[DATA BLOCK]:
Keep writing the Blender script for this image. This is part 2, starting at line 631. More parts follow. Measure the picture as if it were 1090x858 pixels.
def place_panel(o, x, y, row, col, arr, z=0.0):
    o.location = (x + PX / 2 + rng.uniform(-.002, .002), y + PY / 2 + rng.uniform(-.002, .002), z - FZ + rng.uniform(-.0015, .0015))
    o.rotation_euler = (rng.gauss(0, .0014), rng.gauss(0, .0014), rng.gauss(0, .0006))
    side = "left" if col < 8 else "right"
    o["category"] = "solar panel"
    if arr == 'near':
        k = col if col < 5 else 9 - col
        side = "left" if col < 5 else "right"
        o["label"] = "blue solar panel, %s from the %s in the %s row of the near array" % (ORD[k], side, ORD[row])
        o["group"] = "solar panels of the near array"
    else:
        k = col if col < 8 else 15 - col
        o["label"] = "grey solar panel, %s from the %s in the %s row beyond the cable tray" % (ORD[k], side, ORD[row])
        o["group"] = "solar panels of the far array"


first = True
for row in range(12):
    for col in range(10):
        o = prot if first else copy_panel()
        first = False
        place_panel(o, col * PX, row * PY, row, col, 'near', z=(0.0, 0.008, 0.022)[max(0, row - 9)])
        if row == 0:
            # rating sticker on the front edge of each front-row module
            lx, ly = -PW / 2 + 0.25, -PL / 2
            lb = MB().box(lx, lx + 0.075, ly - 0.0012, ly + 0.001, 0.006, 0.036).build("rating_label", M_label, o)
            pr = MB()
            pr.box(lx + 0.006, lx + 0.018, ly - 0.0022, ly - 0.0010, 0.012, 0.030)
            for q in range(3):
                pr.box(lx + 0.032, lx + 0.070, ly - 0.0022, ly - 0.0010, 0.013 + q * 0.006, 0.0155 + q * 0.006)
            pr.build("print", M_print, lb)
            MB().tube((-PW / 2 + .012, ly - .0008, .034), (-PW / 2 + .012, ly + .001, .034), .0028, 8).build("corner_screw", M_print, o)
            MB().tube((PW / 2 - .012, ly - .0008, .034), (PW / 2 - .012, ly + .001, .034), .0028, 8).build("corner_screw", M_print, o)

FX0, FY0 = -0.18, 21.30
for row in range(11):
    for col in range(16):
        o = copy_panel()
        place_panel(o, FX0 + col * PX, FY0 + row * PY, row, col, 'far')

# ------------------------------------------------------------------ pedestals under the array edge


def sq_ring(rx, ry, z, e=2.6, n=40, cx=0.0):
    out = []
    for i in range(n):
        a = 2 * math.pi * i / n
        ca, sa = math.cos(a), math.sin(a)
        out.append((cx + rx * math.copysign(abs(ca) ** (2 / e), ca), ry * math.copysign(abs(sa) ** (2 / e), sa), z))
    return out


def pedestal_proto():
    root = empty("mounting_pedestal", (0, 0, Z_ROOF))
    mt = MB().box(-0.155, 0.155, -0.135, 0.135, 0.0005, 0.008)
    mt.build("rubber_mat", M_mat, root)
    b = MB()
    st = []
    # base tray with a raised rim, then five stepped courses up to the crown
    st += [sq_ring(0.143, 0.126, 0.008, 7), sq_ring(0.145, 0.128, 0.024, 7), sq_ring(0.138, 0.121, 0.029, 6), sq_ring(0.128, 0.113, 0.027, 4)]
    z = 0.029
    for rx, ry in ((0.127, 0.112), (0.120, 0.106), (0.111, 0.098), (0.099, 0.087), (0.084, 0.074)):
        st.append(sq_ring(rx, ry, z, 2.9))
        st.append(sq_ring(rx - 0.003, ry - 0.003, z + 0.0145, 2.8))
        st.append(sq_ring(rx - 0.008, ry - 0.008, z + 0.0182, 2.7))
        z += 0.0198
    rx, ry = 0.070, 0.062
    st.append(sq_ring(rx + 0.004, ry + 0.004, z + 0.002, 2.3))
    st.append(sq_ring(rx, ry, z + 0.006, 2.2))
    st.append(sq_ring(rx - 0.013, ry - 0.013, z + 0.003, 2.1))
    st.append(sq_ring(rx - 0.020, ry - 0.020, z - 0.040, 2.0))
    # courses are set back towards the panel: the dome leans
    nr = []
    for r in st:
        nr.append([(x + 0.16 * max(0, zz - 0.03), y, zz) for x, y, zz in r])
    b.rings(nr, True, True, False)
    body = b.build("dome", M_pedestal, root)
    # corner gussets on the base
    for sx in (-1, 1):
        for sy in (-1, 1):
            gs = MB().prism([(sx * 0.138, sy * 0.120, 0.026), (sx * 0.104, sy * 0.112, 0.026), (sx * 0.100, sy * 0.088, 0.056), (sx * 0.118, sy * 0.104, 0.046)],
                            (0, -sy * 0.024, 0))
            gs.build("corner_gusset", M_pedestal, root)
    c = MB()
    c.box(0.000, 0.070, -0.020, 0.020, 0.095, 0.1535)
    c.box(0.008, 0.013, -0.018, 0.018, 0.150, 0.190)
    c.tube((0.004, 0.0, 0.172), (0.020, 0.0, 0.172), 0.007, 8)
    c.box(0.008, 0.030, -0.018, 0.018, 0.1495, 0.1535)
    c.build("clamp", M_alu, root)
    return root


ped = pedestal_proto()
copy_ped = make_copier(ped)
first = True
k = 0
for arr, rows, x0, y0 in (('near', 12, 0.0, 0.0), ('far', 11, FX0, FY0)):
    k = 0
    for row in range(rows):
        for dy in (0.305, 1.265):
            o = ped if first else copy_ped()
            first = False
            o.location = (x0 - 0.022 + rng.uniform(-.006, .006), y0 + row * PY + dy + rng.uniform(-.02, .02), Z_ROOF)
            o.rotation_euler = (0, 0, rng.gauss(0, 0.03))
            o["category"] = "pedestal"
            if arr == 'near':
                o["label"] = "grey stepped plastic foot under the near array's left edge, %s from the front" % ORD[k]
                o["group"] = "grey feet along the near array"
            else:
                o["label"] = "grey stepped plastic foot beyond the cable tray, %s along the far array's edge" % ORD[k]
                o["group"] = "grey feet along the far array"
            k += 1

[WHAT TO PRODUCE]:
Restate word for word only the lines running from the beginning of the data to the line holding "MB().tube((PW / 2", both included.

[COMPLETE ANSWER]:
Keep writing the Blender script for this image. This is part 2, starting at line 631. More parts follow. Measure the picture as if it were 1090x858 pixels.
def place_panel(o, x, y, row, col, arr, z=0.0):
    o.location = (x + PX / 2 + rng.uniform(-.002, .002), y + PY / 2 + rng.uniform(-.002, .002), z - FZ + rng.uniform(-.0015, .0015))
    o.rotation_euler = (rng.gauss(0, .0014), rng.gauss(0, .0014), rng.gauss(0, .0006))
    side = "left" if col < 8 else "right"
    o["category"] = "solar panel"
    if arr == 'near':
        k = col if col < 5 else 9 - col
        side = "left" if col < 5 else "right"
        o["label"] = "blue solar panel, %s from the %s in the %s row of the near array" % (ORD[k], side, ORD[row])
        o["group"] = "solar panels of the near array"
    else:
        k = col if col < 8 else 15 - col
        o["label"] = "grey solar panel, %s from the %s in the %s row beyond the cable tray" % (ORD[k], side, ORD[row])
        o["group"] = "solar panels of the far array"


first = True
for row in range(12):
    for col in range(10):
        o = prot if first else copy_panel()
        first = False
        place_panel(o, col * PX, row * PY, row, col, 'near', z=(0.0, 0.008, 0.022)[max(0, row - 9)])
        if row == 0:
            # rating sticker on the front edge of each front-row module
            lx, ly = -PW / 2 + 0.25, -PL / 2
            lb = MB().box(lx, lx + 0.075, ly - 0.0012, ly + 0.001, 0.006, 0.036).build("rating_label", M_label, o)
            pr = MB()
            pr.box(lx + 0.006, lx + 0.018, ly - 0.0022, ly - 0.0010, 0.012, 0.030)
            for q in range(3):
                pr.box(lx + 0.032, lx + 0.070, ly - 0.0022, ly - 0.0010, 0.013 + q * 0.006, 0.0155 + q * 0.006)
            pr.build("print", M_print, lb)
            MB().tube((-PW / 2 + .012, ly - .0008, .034), (-PW / 2 + .012, ly + .001, .034), .0028, 8).build("corner_screw", M_print, o)
            MB().tube((PW / 2 - .012, ly - .0008, .034), (PW / 2 - .012, ly + .001, .034), .0028, 8).build("corner_screw", M_print, o)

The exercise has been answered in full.